E' inevitabile che nel passaggio da libro a film vengano fatti tagli e si perdano elementi per il lettore fondamentali: una cosa è leggere 400 pagine in cui la protagonista in prima persona esprime i suoi sentimenti, i suoi dubbi e le sue paure, una cosa è rendere questa complessità in qualche inquadratura e una decina di dialoghi. Intere amicizie vanno perse, i volti dei personaggi secondari diventano tutti uguali (nessuno fra coloro che non avevano letto il libro ha capito chi fossero Will e Al e perché ci dovrebbe importare della loro morte), le relazioni fra i protagonisti finiscono semplificate e banalizzate, le sottigliezze della trama diventano intraducibili.

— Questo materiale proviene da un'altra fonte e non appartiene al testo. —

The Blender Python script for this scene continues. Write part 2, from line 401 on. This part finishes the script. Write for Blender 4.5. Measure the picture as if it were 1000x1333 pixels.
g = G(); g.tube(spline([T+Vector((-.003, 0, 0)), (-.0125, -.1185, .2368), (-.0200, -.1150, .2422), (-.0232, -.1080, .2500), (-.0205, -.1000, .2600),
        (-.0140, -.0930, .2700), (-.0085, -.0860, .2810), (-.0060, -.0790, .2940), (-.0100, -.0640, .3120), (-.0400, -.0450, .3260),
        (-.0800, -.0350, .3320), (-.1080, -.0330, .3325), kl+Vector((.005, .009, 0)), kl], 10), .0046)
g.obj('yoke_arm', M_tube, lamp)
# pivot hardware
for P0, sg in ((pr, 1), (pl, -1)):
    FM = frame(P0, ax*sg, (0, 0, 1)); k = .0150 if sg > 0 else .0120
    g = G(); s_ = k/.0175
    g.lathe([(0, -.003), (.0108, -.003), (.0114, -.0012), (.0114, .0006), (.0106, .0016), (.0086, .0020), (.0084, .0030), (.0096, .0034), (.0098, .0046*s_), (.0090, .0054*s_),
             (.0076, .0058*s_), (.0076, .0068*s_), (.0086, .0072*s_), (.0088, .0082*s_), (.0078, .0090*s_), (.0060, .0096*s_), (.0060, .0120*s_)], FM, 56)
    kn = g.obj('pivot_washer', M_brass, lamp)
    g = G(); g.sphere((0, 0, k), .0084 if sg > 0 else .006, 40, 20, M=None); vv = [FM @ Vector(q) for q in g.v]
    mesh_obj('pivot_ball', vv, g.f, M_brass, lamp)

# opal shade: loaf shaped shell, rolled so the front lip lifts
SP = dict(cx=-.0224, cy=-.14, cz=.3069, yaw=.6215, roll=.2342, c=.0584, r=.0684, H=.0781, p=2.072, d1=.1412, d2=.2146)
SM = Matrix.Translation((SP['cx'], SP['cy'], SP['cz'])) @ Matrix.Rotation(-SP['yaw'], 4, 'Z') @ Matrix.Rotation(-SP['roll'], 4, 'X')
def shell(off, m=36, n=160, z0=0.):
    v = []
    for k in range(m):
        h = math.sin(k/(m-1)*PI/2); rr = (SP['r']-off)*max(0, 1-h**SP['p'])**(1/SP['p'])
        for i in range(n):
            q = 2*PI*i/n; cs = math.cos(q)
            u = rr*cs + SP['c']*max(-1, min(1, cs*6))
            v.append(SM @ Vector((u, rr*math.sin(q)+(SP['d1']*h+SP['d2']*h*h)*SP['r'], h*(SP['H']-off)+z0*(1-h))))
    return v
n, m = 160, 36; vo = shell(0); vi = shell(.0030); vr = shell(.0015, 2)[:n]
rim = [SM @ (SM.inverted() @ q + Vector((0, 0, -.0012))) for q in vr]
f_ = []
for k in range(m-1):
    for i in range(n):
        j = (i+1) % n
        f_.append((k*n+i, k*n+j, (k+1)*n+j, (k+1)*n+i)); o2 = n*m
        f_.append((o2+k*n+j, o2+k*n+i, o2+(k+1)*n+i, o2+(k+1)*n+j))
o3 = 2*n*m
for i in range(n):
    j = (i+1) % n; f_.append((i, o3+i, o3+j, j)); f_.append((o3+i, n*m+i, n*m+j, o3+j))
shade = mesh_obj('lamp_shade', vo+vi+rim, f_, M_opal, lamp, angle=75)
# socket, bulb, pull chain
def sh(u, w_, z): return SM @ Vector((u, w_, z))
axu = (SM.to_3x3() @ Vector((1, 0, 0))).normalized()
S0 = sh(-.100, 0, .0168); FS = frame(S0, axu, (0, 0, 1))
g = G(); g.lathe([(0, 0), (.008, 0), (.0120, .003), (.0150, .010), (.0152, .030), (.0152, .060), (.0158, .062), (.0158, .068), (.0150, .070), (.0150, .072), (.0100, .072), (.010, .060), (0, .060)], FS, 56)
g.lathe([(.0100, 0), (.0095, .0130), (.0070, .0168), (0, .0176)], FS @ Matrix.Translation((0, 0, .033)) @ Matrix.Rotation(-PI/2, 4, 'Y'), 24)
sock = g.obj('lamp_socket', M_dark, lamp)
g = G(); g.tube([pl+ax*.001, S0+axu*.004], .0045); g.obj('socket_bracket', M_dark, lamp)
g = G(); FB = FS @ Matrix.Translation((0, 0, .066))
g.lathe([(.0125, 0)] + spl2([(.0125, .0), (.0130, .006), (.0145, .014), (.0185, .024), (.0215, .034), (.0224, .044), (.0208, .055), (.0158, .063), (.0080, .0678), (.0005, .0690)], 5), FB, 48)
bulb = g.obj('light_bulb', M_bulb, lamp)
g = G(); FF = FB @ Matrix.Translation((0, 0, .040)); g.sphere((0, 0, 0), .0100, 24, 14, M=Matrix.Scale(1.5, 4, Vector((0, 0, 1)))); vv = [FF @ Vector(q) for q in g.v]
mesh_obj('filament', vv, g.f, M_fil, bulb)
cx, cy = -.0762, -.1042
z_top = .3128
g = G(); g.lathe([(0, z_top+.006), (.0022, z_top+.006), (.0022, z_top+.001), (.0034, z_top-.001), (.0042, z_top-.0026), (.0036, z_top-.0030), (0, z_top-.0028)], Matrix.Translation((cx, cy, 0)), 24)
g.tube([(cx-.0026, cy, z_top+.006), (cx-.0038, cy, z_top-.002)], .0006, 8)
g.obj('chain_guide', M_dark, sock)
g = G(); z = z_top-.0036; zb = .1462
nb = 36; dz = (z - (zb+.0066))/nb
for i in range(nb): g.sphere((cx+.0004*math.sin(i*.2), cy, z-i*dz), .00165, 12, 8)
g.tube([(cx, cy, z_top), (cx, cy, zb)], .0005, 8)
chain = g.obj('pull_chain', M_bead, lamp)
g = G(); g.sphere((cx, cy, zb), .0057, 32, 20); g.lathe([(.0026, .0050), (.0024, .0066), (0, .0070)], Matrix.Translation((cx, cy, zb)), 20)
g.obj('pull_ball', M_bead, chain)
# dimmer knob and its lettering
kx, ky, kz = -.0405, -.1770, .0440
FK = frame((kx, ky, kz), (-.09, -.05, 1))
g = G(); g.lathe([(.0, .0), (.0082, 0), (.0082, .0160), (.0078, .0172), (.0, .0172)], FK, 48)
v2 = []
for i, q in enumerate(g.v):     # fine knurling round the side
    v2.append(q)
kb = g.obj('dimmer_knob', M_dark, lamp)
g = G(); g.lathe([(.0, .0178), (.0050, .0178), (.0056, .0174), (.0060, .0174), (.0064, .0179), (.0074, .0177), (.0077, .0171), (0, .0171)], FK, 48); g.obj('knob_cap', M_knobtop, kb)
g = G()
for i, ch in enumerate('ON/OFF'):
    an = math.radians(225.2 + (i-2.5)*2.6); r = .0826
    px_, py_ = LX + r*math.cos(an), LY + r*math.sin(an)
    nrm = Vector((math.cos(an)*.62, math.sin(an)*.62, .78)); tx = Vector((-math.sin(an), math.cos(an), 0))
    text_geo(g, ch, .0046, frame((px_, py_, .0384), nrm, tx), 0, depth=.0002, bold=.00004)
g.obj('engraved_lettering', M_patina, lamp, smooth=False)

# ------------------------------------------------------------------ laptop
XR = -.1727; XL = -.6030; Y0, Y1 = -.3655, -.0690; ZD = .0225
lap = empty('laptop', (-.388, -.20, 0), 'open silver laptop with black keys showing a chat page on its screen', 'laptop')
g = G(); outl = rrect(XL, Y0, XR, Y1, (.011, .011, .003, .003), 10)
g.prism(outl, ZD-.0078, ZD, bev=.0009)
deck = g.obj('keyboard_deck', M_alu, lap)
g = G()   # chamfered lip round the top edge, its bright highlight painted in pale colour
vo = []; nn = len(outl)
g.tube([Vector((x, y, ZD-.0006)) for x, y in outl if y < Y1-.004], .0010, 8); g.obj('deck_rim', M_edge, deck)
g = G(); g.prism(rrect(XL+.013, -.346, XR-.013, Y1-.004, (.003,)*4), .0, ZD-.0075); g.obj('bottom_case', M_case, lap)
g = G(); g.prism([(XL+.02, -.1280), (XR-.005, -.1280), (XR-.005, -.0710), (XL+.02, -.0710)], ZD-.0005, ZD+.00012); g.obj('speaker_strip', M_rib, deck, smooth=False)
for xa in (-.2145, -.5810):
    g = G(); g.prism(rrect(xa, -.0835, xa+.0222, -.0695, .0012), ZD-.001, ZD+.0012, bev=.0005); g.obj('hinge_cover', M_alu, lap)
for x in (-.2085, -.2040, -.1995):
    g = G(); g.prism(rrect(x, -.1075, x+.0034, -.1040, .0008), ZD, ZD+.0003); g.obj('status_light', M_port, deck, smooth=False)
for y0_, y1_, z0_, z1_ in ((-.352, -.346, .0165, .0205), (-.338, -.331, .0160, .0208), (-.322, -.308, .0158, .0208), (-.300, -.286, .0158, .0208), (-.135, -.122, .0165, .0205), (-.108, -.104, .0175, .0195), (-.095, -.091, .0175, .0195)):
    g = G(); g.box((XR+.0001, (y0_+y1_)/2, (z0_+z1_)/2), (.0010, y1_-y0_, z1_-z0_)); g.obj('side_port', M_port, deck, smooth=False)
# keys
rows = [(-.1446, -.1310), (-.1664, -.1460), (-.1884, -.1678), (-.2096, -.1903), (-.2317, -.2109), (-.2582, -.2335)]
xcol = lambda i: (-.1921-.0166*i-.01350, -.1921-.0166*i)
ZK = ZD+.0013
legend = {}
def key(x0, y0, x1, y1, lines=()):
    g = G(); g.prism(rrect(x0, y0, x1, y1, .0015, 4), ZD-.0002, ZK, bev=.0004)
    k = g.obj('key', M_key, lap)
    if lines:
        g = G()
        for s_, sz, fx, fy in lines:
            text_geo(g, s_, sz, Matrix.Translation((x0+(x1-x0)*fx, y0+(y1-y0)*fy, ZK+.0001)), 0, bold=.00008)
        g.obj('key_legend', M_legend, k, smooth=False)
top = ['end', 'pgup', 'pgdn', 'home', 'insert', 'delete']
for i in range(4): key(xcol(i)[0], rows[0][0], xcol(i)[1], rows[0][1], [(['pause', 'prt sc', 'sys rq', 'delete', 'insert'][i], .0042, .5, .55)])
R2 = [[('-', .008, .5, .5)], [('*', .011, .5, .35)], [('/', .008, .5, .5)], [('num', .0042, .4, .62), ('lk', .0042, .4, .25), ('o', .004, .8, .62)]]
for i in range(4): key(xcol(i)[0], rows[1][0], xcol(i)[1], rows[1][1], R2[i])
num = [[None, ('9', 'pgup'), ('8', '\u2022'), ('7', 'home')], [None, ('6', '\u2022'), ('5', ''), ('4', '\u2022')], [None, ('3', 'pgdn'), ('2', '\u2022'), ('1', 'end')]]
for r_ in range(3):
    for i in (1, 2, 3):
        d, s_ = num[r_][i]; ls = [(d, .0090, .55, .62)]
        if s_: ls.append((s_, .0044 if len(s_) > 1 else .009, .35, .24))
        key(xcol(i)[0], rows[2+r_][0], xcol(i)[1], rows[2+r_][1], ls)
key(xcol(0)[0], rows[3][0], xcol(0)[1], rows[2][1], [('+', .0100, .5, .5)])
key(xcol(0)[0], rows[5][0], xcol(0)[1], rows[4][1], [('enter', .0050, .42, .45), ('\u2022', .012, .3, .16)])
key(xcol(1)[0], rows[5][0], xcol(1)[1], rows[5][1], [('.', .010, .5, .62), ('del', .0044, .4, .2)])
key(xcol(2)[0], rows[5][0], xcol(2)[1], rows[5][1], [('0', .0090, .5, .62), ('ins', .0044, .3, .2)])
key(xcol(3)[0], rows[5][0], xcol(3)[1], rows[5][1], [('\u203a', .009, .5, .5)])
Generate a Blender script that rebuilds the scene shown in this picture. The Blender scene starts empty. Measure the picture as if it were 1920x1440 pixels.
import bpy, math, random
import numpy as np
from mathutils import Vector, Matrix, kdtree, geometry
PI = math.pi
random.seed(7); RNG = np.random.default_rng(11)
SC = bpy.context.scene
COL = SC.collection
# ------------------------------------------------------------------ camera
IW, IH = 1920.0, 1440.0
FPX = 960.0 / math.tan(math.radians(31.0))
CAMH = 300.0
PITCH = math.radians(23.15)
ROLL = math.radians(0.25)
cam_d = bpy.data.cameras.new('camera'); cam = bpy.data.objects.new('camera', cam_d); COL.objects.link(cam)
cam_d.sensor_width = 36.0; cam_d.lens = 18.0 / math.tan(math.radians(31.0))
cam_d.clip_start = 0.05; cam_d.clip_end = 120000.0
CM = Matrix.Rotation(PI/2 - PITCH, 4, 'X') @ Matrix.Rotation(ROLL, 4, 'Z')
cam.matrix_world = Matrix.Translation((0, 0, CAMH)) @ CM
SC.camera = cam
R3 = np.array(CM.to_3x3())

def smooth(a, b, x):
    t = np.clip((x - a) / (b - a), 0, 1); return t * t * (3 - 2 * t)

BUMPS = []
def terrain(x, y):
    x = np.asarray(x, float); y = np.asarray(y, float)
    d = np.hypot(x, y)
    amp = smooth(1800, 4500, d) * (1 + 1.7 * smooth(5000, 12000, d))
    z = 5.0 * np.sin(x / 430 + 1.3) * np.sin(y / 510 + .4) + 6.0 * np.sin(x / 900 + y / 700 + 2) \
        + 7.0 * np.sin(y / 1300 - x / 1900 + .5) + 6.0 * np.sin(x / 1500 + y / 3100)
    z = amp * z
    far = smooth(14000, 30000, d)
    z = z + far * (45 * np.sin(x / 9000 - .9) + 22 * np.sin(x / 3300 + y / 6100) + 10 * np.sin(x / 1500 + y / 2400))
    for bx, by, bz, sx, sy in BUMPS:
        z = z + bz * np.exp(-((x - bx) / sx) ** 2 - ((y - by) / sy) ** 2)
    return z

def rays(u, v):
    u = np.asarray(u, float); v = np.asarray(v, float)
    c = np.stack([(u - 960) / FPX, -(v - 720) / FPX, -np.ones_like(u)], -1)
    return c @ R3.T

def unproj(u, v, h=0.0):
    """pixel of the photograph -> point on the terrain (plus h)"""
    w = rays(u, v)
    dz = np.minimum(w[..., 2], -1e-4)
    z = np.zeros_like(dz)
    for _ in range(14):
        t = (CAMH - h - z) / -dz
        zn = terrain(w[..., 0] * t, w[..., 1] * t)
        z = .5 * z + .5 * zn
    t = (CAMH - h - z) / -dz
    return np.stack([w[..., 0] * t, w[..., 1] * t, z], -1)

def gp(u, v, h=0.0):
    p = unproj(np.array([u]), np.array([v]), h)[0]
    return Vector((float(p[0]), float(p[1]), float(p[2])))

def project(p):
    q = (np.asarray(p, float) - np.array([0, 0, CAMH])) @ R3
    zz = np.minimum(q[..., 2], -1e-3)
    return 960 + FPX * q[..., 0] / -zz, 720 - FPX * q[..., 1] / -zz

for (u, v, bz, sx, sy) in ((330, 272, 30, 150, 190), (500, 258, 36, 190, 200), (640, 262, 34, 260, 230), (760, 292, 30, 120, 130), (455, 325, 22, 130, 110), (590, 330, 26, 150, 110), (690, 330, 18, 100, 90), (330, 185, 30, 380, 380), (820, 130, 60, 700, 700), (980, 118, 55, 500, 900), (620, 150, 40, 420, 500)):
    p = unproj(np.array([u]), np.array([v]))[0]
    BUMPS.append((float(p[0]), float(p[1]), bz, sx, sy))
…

I registi più bravi riescono comunque a trasmettere quantomeno l'essenza del messaggio del romanzo e le sue atmosfere. Neil Burger ci prova e in qualche modo, seppur semplificata, riesce a rendere l'idea del contrasto fra una società che vuole canalizzare i suoi membri in categorie fisse e invalicabili e l'individualità umana, rappresentata dai divergenti, che chiede libertà di esprimersi. Questo però non basta per un racconto di questo tipo: quando si semplifica e si banalizza in questo modo di solito si punta quanto meno sull'azione ma il regista non riesce a fare nemmeno questo: le sequenze di combattimento (vere o d'addestramento che siano) sono senza ritmo, totalmente prive d'adrenalina e suspence. Mosce, appunto.
D'altra parte Burger si era già fatto notare con The Illusionist, altro esempio di come una regia lenta e troppo attenta al drammone sentimentale possa affossare una trama intrigante.